> Given exercise: The lines to extract run from the first line of the material below to the line containing "o = make(name, V, F, mat, parent, False);", both included; leave the pictures behind.

> Dataset section:
(begin)
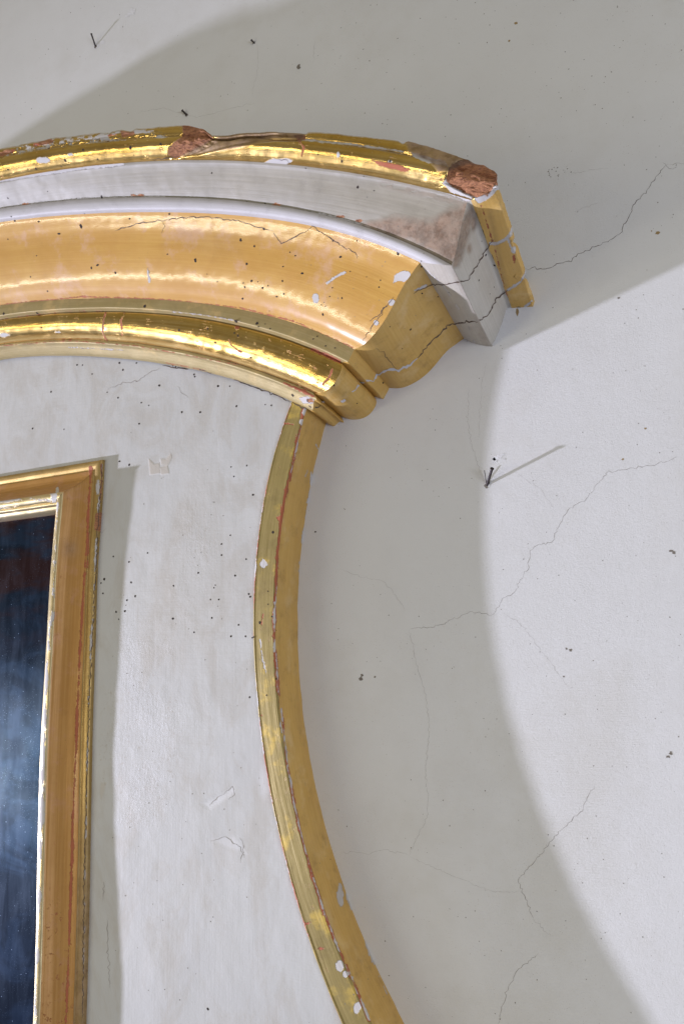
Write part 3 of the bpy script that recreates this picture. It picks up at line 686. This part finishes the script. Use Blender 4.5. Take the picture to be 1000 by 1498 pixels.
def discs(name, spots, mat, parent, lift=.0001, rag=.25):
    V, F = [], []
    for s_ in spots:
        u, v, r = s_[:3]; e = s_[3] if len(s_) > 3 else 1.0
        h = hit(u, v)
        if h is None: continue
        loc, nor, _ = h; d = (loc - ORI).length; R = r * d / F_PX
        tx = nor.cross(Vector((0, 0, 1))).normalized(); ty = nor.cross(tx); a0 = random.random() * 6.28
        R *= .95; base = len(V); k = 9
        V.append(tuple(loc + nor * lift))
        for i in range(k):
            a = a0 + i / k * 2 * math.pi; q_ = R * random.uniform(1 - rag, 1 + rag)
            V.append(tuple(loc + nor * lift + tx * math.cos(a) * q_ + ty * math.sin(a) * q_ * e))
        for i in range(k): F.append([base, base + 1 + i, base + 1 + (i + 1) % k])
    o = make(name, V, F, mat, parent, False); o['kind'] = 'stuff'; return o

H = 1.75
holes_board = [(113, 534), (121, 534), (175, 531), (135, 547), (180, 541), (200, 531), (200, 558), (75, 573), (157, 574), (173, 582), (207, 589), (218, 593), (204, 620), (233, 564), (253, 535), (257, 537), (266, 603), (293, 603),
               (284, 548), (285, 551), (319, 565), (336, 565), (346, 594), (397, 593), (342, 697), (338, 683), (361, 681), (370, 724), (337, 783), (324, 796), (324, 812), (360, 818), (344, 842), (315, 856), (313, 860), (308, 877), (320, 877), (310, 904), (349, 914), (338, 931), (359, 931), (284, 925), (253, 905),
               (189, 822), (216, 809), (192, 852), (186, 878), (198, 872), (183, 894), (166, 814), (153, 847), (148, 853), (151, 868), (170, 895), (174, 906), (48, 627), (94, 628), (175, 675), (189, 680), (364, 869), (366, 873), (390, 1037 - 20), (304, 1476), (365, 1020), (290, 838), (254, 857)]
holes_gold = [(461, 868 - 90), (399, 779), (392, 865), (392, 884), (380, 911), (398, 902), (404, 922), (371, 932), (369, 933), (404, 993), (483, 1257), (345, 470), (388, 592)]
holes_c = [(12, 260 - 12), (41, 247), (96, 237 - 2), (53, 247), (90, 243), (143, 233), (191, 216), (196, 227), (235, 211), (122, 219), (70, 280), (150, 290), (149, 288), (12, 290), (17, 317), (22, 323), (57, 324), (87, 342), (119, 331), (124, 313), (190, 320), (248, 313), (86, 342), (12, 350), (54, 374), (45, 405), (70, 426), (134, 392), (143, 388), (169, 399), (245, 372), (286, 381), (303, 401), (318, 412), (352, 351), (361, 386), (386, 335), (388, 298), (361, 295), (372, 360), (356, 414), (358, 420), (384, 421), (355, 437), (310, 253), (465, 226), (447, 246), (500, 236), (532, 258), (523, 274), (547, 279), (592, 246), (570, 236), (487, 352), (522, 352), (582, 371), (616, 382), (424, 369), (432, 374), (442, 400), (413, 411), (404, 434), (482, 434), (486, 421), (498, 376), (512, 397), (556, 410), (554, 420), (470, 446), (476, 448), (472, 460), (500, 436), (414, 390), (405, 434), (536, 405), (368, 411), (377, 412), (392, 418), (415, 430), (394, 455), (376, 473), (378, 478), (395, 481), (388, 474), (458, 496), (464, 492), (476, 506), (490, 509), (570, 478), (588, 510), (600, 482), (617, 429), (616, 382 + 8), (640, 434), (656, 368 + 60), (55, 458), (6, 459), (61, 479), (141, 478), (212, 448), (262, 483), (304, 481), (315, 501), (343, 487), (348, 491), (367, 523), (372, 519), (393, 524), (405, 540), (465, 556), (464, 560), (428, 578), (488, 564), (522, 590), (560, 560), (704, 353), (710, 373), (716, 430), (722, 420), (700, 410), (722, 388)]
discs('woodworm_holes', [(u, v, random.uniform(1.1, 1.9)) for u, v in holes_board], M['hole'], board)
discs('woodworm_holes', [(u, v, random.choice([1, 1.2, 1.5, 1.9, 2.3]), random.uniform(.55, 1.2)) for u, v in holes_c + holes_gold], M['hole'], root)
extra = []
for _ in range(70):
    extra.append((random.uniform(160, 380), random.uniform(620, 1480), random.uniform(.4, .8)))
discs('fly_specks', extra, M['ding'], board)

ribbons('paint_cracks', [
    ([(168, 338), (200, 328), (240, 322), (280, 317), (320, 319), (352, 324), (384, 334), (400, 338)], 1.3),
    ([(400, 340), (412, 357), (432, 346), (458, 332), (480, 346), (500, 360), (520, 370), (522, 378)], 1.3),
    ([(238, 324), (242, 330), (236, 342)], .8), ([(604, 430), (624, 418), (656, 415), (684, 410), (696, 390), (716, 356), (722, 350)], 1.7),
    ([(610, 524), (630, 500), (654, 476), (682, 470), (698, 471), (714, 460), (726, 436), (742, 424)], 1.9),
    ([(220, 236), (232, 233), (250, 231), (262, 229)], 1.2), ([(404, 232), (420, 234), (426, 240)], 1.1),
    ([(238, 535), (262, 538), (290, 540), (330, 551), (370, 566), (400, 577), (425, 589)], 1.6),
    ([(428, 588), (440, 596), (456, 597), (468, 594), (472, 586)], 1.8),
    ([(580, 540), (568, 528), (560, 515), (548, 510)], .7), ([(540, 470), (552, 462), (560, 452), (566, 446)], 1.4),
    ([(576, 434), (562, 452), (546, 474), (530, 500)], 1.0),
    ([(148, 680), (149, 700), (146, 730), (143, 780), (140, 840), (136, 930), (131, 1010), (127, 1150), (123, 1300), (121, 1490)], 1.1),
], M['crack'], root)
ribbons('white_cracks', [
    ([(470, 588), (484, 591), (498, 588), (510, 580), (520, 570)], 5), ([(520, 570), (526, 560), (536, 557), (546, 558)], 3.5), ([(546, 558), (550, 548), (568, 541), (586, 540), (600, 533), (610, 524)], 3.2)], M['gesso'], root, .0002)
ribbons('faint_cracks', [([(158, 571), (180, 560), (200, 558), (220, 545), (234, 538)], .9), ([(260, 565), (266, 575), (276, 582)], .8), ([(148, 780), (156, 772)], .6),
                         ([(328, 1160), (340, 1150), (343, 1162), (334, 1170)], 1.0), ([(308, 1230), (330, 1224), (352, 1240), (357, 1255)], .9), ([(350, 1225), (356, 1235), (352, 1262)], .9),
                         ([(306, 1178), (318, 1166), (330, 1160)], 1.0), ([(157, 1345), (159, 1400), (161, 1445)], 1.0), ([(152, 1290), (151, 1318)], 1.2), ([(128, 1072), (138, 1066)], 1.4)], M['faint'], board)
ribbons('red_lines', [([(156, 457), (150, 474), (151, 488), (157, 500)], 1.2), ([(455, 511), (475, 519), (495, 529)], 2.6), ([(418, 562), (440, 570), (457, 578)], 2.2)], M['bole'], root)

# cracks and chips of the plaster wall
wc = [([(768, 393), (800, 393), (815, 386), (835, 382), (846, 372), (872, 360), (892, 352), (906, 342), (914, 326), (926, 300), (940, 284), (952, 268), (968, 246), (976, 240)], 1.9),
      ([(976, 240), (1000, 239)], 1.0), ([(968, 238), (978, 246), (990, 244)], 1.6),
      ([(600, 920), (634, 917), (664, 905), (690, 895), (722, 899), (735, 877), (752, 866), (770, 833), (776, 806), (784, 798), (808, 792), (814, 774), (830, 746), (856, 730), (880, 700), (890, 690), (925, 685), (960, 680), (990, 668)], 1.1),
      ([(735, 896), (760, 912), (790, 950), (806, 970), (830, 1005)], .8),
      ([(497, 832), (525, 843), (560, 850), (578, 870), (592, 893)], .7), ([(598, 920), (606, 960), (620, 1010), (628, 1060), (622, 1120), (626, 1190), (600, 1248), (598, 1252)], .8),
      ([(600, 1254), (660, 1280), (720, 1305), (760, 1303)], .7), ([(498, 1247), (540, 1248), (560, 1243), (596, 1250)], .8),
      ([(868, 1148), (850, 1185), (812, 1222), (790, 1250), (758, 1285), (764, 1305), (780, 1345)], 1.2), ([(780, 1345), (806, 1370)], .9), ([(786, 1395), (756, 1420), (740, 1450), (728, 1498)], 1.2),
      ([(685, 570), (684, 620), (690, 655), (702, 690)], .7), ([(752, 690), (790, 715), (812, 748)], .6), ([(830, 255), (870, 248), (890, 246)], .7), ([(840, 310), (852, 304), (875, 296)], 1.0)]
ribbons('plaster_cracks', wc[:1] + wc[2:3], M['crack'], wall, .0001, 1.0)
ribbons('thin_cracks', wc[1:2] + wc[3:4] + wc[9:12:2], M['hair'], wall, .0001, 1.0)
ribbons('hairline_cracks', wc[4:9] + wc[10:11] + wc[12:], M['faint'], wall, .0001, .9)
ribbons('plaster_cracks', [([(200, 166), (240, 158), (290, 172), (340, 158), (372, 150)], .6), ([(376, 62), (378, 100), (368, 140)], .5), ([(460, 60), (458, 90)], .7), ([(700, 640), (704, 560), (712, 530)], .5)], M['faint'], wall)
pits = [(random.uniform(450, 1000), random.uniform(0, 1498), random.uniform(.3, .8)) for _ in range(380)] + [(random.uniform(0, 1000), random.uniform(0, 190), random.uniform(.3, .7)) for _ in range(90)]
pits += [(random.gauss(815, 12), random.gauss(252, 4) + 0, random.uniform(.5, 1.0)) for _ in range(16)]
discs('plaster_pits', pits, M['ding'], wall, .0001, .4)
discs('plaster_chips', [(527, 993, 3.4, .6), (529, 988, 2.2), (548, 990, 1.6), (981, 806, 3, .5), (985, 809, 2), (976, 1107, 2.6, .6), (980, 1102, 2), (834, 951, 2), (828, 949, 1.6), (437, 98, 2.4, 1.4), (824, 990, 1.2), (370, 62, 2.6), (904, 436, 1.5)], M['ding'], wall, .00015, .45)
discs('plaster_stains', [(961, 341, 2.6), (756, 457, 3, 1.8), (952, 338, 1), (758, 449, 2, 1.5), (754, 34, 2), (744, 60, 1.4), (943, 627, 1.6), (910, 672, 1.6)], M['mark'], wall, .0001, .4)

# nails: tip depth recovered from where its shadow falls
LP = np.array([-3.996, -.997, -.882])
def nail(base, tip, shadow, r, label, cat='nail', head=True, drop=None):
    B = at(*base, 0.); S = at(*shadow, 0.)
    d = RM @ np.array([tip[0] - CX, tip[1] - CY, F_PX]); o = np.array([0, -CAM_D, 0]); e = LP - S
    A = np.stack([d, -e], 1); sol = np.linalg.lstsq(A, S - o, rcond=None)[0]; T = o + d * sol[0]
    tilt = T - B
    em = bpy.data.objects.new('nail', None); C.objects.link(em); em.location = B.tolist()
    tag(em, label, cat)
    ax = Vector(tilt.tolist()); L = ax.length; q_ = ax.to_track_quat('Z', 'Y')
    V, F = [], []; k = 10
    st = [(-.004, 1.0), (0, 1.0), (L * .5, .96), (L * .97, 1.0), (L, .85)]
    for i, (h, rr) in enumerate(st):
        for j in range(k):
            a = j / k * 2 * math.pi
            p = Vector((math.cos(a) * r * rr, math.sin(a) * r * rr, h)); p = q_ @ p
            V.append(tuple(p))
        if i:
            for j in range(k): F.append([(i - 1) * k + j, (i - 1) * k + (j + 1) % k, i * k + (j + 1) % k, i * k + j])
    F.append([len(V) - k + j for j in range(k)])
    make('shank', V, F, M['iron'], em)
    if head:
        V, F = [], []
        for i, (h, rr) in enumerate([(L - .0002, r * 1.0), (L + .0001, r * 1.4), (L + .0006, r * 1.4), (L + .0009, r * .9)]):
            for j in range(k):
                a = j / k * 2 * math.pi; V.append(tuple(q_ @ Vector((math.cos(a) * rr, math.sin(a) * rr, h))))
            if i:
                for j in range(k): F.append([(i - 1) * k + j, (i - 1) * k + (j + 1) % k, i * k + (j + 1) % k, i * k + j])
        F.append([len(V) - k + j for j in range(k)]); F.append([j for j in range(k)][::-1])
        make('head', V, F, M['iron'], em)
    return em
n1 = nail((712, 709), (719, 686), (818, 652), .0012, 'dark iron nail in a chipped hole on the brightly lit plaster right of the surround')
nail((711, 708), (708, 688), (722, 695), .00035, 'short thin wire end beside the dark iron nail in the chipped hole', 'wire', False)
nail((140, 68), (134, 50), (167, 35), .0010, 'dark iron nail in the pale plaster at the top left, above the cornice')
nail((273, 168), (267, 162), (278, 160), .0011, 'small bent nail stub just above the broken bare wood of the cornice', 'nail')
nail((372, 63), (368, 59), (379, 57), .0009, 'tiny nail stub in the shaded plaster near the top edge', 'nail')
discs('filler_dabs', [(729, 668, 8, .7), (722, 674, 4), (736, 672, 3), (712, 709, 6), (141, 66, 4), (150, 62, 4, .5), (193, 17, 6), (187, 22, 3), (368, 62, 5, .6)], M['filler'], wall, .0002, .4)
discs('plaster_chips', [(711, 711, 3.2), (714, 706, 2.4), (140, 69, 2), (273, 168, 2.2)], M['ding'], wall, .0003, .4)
(end)
> Solution to the problem:
Write part 3 of the bpy script that recreates this picture. It picks up at line 686. This part finishes the script. Use Blender 4.5. Take the picture to be 1000 by 1498 pixels.
def discs(name, spots, mat, parent, lift=.0001, rag=.25):
    V, F = [], []
    for s_ in spots:
        u, v, r = s_[:3]; e = s_[3] if len(s_) > 3 else 1.0
        h = hit(u, v)
        if h is None: continue
        loc, nor, _ = h; d = (loc - ORI).length; R = r * d / F_PX
        tx = nor.cross(Vector((0, 0, 1))).normalized(); ty = nor.cross(tx); a0 = random.random() * 6.28
        R *= .95; base = len(V); k = 9
        V.append(tuple(loc + nor * lift))
        for i in range(k):
            a = a0 + i / k * 2 * math.pi; q_ = R * random.uniform(1 - rag, 1 + rag)
            V.append(tuple(loc + nor * lift + tx * math.cos(a) * q_ + ty * math.sin(a) * q_ * e))
        for i in range(k): F.append([base, base + 1 + i, base + 1 + (i + 1) % k])
    o = make(name, V, F, mat, parent, False); o['kind'] = 'stuff'; return o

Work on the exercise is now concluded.